Stored items:
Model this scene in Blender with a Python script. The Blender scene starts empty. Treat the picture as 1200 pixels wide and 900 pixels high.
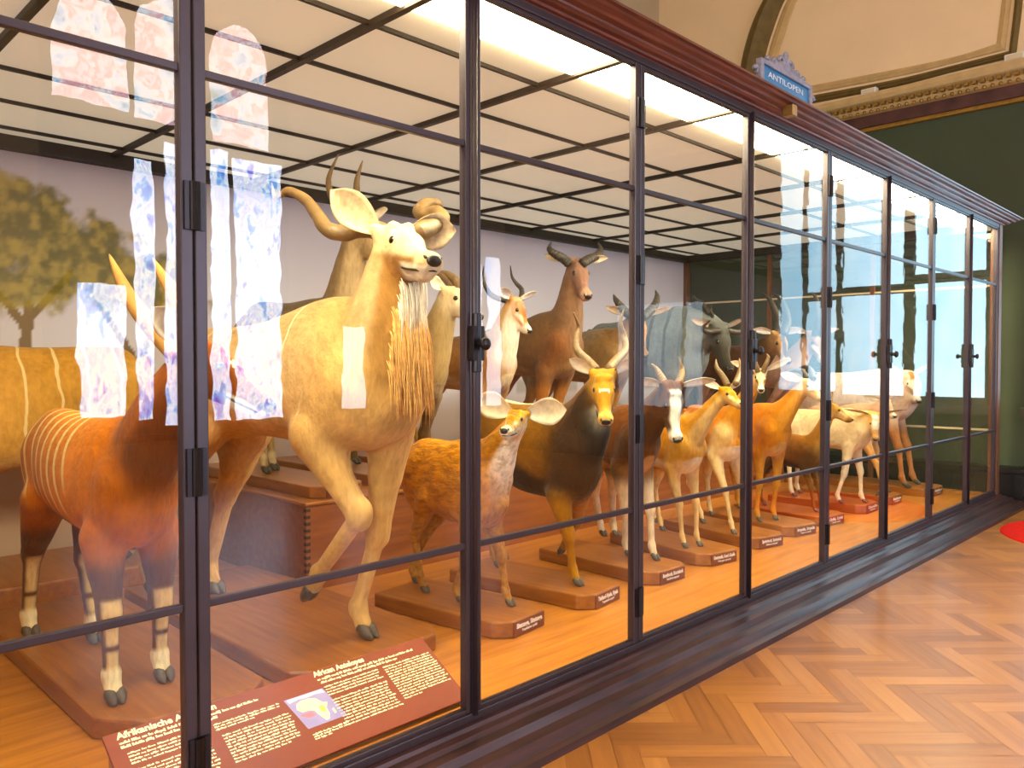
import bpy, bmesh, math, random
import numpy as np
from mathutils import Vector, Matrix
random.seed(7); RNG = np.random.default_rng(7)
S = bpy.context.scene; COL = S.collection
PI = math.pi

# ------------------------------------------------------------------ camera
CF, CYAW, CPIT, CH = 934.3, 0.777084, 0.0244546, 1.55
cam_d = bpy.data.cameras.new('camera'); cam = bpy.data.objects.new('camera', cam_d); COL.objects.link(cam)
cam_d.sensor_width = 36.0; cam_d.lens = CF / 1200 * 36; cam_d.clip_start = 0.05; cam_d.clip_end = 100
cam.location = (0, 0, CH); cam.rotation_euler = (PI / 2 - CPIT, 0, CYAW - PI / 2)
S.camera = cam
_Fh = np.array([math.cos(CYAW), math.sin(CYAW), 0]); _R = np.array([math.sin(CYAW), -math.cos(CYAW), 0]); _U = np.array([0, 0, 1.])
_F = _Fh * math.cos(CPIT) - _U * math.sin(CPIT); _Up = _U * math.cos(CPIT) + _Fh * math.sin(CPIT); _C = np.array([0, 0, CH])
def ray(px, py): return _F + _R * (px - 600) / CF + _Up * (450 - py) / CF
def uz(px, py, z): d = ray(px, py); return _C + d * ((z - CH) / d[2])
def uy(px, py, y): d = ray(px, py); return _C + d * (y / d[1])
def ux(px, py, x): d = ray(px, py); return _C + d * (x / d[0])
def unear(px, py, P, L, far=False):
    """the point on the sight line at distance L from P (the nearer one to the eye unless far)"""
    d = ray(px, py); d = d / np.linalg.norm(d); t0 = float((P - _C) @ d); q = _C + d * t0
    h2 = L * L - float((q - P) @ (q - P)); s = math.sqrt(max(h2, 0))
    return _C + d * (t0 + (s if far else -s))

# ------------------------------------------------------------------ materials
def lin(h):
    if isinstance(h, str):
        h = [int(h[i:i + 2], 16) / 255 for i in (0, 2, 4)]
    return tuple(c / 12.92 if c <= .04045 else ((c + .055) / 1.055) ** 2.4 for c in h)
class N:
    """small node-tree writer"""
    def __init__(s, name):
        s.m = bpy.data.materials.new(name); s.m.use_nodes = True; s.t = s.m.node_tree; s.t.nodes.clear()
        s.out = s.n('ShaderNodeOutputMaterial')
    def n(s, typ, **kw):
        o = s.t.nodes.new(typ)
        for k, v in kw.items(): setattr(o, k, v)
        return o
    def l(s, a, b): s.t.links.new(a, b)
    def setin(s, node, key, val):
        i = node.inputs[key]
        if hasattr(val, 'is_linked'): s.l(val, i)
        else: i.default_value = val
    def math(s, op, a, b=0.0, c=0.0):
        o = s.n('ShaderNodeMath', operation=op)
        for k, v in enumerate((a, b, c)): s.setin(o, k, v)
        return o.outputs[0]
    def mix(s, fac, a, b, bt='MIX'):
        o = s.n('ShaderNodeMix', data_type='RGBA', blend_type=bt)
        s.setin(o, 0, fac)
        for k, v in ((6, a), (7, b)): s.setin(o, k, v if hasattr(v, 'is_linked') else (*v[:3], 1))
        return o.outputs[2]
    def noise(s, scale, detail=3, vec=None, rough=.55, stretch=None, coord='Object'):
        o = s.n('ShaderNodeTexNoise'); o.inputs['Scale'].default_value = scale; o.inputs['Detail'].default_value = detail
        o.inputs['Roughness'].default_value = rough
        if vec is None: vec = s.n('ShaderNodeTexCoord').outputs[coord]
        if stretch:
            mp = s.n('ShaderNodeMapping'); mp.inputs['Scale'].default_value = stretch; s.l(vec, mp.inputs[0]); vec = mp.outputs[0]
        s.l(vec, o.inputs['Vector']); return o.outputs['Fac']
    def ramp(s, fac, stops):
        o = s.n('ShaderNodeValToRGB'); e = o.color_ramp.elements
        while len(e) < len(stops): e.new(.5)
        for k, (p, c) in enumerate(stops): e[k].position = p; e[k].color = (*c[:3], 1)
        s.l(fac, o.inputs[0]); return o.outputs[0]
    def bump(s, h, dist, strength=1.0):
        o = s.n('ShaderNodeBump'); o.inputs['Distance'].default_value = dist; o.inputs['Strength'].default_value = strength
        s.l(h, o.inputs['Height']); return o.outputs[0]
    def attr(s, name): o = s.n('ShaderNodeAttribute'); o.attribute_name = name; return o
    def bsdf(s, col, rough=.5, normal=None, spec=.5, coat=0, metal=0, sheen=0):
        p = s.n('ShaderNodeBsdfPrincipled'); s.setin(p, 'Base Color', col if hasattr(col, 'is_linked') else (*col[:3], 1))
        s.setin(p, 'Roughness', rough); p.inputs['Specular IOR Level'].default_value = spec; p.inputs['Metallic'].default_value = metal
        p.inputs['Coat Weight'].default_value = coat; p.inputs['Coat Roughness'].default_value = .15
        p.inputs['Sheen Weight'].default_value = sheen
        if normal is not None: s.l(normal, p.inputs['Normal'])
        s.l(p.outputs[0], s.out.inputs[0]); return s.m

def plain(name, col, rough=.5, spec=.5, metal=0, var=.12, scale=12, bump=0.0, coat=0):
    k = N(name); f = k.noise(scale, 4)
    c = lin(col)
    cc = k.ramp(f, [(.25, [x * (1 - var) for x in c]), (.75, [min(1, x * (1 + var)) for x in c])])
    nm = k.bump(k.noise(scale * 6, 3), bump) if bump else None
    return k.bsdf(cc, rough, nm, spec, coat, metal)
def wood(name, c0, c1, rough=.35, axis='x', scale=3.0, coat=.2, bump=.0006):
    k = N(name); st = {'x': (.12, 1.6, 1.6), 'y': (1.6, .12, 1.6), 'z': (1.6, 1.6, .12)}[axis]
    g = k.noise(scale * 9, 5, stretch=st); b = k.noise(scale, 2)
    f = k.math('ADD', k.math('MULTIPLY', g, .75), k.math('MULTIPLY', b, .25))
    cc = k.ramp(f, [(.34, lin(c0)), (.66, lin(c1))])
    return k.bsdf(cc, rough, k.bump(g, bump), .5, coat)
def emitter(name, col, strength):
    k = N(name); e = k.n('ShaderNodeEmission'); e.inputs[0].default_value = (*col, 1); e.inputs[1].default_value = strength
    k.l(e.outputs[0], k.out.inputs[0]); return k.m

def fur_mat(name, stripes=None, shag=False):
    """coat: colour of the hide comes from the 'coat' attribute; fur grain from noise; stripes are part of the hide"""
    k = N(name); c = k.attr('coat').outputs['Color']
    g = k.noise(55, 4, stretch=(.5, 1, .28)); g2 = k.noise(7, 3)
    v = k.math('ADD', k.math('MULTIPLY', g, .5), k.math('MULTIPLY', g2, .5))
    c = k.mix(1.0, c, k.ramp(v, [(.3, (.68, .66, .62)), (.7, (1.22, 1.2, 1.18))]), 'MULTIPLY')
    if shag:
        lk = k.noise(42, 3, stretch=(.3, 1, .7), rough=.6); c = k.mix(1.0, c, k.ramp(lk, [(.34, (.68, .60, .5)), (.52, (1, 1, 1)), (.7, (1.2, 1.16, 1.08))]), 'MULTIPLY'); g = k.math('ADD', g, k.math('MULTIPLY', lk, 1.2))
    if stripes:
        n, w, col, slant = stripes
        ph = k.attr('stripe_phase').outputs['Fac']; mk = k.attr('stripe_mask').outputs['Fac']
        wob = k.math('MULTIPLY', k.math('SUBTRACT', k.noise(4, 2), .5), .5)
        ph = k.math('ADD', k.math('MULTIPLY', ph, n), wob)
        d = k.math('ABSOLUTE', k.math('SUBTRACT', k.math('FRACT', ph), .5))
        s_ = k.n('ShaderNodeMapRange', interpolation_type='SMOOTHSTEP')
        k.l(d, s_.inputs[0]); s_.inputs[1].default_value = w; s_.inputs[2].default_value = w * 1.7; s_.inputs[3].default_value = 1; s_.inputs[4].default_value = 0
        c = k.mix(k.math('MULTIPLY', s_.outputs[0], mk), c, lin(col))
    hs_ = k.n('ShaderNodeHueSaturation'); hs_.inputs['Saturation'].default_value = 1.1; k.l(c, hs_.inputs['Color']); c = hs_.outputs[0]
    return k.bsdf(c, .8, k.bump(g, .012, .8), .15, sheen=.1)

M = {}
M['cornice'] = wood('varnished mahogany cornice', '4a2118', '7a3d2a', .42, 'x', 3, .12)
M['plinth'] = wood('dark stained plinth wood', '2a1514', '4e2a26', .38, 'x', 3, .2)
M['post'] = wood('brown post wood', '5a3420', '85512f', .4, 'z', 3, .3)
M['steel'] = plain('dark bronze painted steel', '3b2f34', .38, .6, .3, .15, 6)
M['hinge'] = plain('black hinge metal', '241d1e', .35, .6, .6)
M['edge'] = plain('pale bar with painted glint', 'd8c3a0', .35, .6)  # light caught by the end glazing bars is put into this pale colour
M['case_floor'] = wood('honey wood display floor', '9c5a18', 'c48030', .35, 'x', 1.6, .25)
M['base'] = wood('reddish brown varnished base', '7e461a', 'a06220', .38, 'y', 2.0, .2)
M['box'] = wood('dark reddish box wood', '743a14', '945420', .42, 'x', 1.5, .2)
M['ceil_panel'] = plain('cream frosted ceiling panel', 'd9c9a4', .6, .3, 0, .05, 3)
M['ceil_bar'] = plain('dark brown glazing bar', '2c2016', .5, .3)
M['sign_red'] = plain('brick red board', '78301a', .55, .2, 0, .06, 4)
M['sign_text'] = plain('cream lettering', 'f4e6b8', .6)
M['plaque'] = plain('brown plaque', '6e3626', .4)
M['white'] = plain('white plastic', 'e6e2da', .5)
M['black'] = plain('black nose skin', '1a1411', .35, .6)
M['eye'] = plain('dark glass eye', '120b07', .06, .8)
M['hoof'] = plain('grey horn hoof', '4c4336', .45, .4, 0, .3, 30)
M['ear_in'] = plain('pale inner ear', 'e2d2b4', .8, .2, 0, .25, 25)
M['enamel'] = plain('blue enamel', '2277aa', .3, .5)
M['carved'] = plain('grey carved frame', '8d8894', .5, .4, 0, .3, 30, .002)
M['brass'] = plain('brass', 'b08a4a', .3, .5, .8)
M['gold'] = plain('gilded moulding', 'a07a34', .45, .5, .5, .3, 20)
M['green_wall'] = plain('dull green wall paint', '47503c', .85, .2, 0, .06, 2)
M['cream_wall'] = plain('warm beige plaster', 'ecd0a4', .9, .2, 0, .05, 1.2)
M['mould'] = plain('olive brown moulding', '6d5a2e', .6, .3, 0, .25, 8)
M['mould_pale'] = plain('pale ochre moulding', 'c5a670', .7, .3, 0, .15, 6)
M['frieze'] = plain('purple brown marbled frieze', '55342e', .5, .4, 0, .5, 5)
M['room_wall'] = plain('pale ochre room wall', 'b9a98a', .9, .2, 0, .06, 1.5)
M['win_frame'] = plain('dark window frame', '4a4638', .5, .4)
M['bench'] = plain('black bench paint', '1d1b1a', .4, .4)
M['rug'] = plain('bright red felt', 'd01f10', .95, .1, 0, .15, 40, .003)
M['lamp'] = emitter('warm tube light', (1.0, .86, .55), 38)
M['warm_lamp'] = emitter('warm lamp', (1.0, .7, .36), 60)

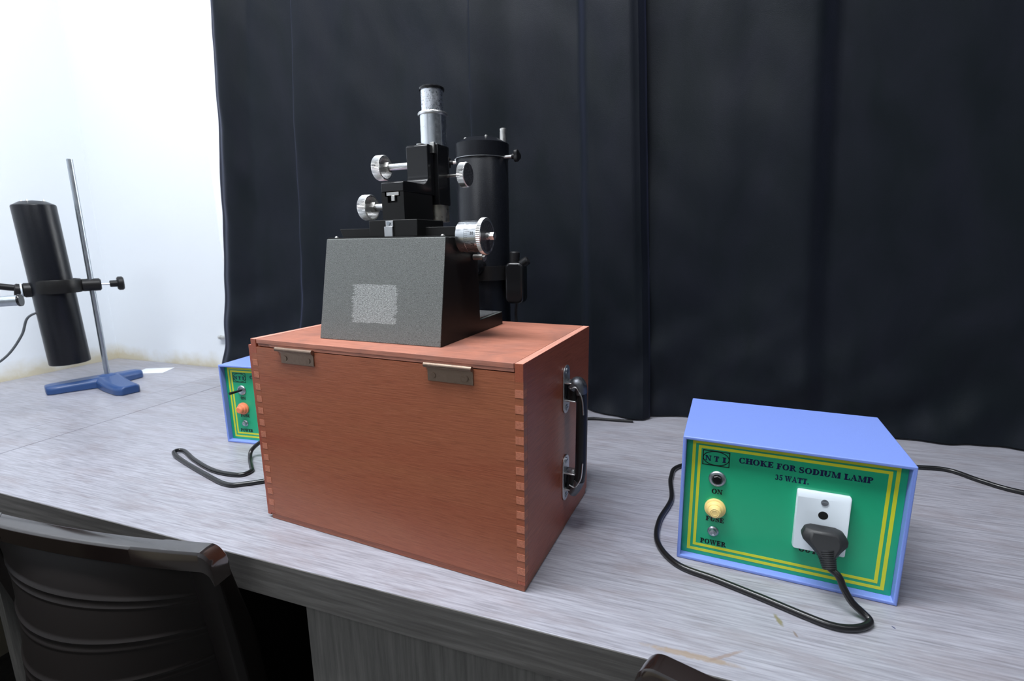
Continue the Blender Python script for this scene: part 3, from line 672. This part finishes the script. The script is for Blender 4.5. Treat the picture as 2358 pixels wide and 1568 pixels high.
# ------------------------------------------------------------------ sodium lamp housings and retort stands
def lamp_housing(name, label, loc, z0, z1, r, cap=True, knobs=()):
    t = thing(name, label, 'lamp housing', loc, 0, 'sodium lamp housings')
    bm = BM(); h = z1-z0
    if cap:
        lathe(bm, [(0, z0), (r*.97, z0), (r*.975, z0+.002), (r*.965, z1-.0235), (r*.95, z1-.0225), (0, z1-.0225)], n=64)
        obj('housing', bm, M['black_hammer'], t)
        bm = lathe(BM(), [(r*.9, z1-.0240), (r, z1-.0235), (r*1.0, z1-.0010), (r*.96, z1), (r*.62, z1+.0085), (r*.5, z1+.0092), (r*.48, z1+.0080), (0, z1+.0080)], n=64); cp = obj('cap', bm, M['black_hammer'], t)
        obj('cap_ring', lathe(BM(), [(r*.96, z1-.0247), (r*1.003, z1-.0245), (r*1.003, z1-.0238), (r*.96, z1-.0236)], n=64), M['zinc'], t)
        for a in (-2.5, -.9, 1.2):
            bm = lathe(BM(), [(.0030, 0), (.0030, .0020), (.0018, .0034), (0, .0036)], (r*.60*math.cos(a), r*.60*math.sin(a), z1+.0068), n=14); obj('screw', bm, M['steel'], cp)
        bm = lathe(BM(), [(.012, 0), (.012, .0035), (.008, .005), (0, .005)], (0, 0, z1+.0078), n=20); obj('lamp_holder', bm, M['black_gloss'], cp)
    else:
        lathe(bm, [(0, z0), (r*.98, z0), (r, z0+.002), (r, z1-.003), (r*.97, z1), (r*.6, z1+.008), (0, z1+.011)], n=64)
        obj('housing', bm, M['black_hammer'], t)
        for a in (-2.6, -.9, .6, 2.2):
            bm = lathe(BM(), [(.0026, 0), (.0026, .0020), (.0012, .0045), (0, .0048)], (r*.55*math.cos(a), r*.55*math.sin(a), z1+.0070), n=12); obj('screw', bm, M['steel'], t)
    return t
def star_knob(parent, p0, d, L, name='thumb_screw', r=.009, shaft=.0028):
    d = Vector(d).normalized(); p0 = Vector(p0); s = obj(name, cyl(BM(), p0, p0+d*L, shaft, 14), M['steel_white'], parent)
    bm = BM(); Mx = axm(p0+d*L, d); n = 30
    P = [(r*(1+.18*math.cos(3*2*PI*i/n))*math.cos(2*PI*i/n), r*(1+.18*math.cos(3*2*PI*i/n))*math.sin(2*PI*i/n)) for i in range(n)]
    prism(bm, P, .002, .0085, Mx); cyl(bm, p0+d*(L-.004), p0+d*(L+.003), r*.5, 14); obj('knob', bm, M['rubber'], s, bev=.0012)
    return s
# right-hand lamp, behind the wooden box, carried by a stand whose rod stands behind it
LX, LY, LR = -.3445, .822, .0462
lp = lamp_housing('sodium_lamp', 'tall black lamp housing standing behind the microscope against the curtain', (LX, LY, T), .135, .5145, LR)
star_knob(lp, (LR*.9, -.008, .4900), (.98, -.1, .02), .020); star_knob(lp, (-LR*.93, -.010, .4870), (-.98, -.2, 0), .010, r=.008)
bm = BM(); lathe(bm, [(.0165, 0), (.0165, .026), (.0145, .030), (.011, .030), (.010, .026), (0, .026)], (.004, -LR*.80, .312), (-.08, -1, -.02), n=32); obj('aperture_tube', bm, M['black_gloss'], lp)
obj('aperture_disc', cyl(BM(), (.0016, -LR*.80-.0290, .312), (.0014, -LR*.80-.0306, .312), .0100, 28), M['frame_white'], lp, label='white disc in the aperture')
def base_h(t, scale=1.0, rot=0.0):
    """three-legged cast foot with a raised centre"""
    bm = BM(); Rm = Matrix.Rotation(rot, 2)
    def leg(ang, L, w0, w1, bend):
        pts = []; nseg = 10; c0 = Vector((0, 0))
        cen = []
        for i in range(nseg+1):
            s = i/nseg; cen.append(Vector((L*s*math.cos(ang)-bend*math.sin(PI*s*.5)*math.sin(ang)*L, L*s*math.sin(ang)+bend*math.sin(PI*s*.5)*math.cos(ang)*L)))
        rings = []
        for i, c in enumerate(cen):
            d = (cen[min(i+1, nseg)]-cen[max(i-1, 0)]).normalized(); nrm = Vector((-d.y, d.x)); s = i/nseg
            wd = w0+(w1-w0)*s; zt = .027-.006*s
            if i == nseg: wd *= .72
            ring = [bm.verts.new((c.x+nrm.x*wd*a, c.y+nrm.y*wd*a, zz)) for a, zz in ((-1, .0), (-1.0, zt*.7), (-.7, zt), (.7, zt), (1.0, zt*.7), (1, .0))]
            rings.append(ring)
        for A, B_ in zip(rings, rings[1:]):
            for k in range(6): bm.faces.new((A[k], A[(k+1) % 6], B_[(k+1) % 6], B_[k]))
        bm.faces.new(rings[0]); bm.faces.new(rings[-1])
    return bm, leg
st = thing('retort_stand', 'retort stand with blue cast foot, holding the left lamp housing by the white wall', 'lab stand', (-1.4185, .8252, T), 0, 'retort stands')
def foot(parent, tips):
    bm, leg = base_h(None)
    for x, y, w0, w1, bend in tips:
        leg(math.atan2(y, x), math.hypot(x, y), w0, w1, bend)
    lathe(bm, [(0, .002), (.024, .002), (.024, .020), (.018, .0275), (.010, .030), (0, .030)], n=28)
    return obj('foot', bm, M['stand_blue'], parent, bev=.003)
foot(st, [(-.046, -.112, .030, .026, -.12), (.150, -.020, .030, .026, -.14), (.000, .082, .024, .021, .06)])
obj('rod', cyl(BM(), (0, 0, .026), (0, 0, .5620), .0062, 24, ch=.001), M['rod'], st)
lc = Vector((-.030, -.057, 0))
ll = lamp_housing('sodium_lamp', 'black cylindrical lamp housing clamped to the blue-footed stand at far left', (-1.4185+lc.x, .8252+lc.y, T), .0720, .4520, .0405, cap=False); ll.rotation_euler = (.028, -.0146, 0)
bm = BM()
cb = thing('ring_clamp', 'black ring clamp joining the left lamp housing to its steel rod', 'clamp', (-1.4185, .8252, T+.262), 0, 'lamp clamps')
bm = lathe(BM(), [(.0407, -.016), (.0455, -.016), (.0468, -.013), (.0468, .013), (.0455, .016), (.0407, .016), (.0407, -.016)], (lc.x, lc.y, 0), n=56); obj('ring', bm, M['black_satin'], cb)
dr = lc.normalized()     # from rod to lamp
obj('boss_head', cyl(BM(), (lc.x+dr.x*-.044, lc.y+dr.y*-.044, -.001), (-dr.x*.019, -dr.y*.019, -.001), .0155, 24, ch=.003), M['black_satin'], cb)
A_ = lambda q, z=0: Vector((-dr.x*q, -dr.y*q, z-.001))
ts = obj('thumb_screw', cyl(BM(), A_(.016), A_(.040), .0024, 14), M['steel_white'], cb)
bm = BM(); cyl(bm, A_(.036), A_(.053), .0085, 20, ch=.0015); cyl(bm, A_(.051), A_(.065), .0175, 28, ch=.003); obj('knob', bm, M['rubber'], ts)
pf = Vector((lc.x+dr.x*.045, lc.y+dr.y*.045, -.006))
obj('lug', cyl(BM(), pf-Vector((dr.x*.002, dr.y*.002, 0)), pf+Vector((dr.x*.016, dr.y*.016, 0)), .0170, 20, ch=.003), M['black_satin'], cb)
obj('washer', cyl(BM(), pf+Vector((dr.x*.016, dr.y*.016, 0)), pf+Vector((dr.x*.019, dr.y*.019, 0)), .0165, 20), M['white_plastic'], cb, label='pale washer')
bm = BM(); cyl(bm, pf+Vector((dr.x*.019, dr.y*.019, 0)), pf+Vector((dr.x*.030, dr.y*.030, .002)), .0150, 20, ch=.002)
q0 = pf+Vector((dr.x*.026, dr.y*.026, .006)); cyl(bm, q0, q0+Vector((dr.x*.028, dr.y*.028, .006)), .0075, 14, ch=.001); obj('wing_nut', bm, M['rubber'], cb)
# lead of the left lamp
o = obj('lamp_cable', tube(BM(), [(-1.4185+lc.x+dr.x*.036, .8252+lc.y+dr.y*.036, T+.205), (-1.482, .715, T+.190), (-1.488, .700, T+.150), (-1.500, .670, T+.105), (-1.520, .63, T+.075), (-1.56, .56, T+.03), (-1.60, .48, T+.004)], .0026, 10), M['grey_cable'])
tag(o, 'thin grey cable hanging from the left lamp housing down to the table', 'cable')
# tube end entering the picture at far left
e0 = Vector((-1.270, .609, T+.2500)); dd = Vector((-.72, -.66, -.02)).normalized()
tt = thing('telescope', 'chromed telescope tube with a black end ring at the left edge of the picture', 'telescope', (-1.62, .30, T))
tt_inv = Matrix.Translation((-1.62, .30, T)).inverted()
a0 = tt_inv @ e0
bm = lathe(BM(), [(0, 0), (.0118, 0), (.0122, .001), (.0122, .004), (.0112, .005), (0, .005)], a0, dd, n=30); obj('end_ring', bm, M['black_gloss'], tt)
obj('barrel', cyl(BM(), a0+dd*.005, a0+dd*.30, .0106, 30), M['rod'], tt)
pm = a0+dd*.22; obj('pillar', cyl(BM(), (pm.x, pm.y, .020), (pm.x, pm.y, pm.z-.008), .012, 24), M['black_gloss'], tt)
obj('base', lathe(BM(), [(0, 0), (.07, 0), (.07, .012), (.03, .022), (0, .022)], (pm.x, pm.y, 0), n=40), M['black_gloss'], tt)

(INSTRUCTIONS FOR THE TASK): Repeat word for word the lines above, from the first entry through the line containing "return _C + d * (t0 + (s if far else -s))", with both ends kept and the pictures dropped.

(SOLUTION):
Model this scene in Blender with a Python script. The Blender scene starts empty. Treat the picture as 1200 pixels wide and 900 pixels high.
import bpy, bmesh, math, random
import numpy as np
from mathutils import Vector, Matrix
random.seed(7); RNG = np.random.default_rng(7)
S = bpy.context.scene; COL = S.collection
PI = math.pi

# ------------------------------------------------------------------ camera
CF, CYAW, CPIT, CH = 934.3, 0.777084, 0.0244546, 1.55
cam_d = bpy.data.cameras.new('camera'); cam = bpy.data.objects.new('camera', cam_d); COL.objects.link(cam)
cam_d.sensor_width = 36.0; cam_d.lens = CF / 1200 * 36; cam_d.clip_start = 0.05; cam_d.clip_end = 100
cam.location = (0, 0, CH); cam.rotation_euler = (PI / 2 - CPIT, 0, CYAW - PI / 2)
S.camera = cam
_Fh = np.array([math.cos(CYAW), math.sin(CYAW), 0]); _R = np.array([math.sin(CYAW), -math.cos(CYAW), 0]); _U = np.array([0, 0, 1.])
_F = _Fh * math.cos(CPIT) - _U * math.sin(CPIT); _Up = _U * math.cos(CPIT) + _Fh * math.sin(CPIT); _C = np.array([0, 0, CH])
def ray(px, py): return _F + _R * (px - 600) / CF + _Up * (450 - py) / CF
def uz(px, py, z): d = ray(px, py); return _C + d * ((z - CH) / d[2])
def uy(px, py, y): d = ray(px, py); return _C + d * (y / d[1])
def ux(px, py, x): d = ray(px, py); return _C + d * (x / d[0])
def unear(px, py, P, L, far=False):
    """the point on the sight line at distance L from P (the nearer one to the eye unless far)"""
    d = ray(px, py); d = d / np.linalg.norm(d); t0 = float((P - _C) @ d); q = _C + d * t0
    h2 = L * L - float((q - P) @ (q - P)); s = math.sqrt(max(h2, 0))
    return _C + d * (t0 + (s if far else -s))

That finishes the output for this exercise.